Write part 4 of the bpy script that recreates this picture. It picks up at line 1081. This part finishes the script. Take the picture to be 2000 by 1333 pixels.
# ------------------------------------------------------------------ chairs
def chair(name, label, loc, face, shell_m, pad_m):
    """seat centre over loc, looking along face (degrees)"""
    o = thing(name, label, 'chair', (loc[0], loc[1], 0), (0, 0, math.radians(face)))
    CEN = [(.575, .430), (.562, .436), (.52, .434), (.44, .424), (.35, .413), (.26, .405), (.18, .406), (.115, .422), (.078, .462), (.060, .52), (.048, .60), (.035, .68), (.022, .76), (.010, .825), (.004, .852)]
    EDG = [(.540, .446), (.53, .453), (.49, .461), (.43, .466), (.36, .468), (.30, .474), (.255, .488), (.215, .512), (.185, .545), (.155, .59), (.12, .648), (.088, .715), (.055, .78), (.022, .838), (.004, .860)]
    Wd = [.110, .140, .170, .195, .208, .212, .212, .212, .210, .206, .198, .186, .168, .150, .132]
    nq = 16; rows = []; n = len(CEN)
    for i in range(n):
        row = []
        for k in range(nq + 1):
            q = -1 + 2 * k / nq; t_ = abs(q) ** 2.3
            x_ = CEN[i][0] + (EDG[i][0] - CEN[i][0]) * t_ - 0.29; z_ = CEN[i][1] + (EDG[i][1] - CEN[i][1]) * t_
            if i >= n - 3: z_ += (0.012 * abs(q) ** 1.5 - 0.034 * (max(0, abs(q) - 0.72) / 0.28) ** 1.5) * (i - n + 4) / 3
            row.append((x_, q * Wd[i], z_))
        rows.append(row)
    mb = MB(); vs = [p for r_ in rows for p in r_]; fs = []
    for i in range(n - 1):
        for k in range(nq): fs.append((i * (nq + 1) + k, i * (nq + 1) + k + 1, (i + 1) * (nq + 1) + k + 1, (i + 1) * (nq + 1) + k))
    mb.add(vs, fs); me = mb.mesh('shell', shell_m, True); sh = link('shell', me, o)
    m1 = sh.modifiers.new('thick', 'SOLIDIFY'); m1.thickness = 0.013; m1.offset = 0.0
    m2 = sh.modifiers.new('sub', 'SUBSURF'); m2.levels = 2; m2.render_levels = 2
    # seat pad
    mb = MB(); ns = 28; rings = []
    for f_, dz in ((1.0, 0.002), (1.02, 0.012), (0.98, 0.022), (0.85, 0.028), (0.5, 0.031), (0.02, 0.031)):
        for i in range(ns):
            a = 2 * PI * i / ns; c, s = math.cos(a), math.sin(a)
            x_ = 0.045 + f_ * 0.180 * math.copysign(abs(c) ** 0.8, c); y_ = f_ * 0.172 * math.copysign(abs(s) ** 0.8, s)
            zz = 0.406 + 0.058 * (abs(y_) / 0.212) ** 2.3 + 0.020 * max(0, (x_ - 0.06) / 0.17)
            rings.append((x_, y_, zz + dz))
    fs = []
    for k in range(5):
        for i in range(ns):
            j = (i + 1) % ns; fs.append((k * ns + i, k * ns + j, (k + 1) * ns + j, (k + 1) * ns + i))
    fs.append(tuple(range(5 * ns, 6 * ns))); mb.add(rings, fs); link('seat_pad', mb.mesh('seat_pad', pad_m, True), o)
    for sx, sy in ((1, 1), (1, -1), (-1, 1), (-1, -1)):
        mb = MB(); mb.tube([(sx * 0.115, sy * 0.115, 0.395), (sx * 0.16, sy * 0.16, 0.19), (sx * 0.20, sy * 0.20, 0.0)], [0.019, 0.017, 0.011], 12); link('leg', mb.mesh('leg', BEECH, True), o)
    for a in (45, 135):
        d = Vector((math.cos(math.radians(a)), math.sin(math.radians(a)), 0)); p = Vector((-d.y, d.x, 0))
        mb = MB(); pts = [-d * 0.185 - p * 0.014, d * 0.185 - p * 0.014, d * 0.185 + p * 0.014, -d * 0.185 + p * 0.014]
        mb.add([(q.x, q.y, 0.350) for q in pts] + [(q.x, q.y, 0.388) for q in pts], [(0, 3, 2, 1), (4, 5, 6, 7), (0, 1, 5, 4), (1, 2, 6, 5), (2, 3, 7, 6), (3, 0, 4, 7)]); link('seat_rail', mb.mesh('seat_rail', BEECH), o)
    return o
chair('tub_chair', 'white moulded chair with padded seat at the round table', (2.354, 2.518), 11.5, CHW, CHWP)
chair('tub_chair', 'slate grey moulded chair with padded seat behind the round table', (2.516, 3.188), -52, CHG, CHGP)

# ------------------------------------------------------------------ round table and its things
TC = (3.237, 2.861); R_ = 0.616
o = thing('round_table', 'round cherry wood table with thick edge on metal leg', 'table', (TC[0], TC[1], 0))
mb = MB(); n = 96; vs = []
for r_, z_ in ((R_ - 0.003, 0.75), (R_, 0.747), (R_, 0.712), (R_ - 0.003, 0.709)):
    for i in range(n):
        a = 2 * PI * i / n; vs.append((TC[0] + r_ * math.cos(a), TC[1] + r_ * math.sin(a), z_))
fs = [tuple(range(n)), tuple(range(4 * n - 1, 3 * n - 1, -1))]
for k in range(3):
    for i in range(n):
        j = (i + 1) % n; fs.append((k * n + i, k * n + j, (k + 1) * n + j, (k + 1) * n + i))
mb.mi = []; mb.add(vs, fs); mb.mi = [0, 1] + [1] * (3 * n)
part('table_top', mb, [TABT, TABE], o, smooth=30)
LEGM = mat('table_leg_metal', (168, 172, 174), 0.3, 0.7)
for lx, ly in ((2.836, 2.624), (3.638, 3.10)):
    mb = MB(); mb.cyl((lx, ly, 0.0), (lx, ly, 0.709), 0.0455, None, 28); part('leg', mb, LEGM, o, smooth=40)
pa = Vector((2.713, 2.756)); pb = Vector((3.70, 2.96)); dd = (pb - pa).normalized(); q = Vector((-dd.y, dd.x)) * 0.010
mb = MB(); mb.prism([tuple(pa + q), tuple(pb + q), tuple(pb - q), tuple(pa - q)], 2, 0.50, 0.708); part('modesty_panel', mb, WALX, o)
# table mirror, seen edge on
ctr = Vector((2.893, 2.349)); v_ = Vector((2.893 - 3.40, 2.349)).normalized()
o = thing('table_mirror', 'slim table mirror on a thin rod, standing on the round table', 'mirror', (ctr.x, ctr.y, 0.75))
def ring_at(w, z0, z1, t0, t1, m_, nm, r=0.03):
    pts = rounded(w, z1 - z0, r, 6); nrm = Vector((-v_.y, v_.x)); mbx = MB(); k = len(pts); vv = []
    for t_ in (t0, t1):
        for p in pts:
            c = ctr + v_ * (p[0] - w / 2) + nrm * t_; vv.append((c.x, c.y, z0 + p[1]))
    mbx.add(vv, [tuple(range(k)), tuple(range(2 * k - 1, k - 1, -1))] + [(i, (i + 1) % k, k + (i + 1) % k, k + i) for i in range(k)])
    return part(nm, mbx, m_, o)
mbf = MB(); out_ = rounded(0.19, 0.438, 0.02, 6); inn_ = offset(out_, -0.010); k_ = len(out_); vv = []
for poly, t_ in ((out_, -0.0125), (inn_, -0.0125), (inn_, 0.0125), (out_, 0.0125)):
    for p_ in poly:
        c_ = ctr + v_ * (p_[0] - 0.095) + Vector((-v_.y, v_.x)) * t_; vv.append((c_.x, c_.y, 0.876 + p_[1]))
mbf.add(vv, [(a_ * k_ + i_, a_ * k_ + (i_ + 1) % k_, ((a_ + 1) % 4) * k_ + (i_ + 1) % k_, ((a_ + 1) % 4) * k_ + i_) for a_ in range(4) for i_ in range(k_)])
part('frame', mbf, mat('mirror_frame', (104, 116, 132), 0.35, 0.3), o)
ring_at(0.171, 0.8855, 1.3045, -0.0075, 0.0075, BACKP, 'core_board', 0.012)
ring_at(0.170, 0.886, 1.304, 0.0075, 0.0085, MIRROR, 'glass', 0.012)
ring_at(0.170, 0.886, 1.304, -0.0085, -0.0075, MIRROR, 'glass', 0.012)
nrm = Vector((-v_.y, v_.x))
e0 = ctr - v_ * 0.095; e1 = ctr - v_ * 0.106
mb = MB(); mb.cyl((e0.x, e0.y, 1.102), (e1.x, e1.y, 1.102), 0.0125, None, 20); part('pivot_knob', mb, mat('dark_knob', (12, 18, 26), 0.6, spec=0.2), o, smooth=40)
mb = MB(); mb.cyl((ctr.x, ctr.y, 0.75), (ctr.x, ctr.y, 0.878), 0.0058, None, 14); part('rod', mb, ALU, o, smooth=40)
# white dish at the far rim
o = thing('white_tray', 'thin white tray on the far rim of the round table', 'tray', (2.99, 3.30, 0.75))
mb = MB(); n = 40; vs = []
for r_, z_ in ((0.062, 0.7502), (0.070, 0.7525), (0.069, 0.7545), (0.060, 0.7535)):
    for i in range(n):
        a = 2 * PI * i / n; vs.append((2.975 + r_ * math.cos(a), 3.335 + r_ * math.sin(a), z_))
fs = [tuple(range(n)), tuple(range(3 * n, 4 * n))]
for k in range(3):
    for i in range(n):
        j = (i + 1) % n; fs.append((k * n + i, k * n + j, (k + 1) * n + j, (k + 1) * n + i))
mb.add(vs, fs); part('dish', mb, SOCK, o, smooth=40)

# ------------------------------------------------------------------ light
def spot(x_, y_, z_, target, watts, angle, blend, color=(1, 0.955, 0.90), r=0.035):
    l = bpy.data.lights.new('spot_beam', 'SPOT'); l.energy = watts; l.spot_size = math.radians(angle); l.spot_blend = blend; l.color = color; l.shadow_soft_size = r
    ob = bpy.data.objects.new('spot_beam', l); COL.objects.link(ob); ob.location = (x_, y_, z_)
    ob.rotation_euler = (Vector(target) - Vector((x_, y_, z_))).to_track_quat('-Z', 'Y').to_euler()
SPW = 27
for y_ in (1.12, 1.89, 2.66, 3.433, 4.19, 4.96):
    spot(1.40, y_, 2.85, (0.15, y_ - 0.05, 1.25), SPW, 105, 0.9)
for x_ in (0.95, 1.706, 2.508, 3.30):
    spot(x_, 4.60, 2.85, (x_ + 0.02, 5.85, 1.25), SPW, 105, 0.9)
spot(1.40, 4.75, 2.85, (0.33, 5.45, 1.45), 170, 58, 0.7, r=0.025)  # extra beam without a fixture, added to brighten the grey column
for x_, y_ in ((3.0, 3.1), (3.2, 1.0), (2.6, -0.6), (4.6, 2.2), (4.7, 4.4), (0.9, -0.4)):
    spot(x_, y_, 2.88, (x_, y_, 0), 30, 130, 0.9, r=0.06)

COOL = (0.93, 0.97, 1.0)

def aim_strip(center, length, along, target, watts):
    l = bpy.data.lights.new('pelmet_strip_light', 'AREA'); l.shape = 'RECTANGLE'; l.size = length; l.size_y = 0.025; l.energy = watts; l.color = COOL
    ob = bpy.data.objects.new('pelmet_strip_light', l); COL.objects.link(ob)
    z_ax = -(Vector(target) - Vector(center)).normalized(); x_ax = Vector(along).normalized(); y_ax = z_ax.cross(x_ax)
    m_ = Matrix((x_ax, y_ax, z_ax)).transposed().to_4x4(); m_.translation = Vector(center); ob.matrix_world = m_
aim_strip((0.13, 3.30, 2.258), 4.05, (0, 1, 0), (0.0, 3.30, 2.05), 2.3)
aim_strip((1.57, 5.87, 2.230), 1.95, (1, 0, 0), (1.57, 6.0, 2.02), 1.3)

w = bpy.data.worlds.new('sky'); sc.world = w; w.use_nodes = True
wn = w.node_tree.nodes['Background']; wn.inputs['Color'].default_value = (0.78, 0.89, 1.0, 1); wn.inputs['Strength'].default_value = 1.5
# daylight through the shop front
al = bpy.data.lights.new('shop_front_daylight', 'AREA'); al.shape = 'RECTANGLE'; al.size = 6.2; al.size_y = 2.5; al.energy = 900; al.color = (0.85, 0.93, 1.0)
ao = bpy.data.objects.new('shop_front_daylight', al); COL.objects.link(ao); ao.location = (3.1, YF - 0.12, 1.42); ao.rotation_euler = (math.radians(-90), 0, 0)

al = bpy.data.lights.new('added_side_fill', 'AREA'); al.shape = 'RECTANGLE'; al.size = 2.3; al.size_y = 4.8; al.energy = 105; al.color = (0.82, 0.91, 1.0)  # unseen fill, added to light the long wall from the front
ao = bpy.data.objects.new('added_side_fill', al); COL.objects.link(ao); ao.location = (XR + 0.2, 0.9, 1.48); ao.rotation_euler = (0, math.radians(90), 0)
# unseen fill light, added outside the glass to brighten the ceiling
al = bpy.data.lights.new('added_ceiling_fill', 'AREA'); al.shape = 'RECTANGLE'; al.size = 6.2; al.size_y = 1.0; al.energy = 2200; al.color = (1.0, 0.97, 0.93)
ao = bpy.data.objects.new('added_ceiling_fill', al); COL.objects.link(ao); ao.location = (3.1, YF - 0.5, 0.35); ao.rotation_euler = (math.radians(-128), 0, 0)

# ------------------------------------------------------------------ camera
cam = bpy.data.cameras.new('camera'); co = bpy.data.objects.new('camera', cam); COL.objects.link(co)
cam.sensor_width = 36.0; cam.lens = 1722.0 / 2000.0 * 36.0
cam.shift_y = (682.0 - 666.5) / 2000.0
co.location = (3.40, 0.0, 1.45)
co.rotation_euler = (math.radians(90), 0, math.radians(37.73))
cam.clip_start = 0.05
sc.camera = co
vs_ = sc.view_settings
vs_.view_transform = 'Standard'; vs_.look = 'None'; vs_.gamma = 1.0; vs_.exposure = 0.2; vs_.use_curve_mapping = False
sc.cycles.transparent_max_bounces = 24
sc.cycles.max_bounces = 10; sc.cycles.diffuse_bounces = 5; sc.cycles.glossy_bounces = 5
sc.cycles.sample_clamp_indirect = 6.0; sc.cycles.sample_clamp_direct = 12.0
........
▸ **Short problem**
Write down every line of the data above that includes the string "part".

▸ **Result**
Write part 4 of the bpy script that recreates this picture. It picks up at line 1081. This part finishes the script. Take the picture to be 2000 by 1333 pixels.
part('table_top', mb, [TABT, TABE], o, smooth=30)
    mb = MB(); mb.cyl((lx, ly, 0.0), (lx, ly, 0.709), 0.0455, None, 28); part('leg', mb, LEGM, o, smooth=40)
mb = MB(); mb.prism([tuple(pa + q), tuple(pb + q), tuple(pb - q), tuple(pa - q)], 2, 0.50, 0.708); part('modesty_panel', mb, WALX, o)
    return part(nm, mbx, m_, o)
part('frame', mbf, mat('mirror_frame', (104, 116, 132), 0.35, 0.3), o)
mb = MB(); mb.cyl((e0.x, e0.y, 1.102), (e1.x, e1.y, 1.102), 0.0125, None, 20); part('pivot_knob', mb, mat('dark_knob', (12, 18, 26), 0.6, spec=0.2), o, smooth=40)
mb = MB(); mb.cyl((ctr.x, ctr.y, 0.75), (ctr.x, ctr.y, 0.878), 0.0058, None, 14); part('rod', mb, ALU, o, smooth=40)
mb.add(vs, fs); part('dish', mb, SOCK, o, smooth=40)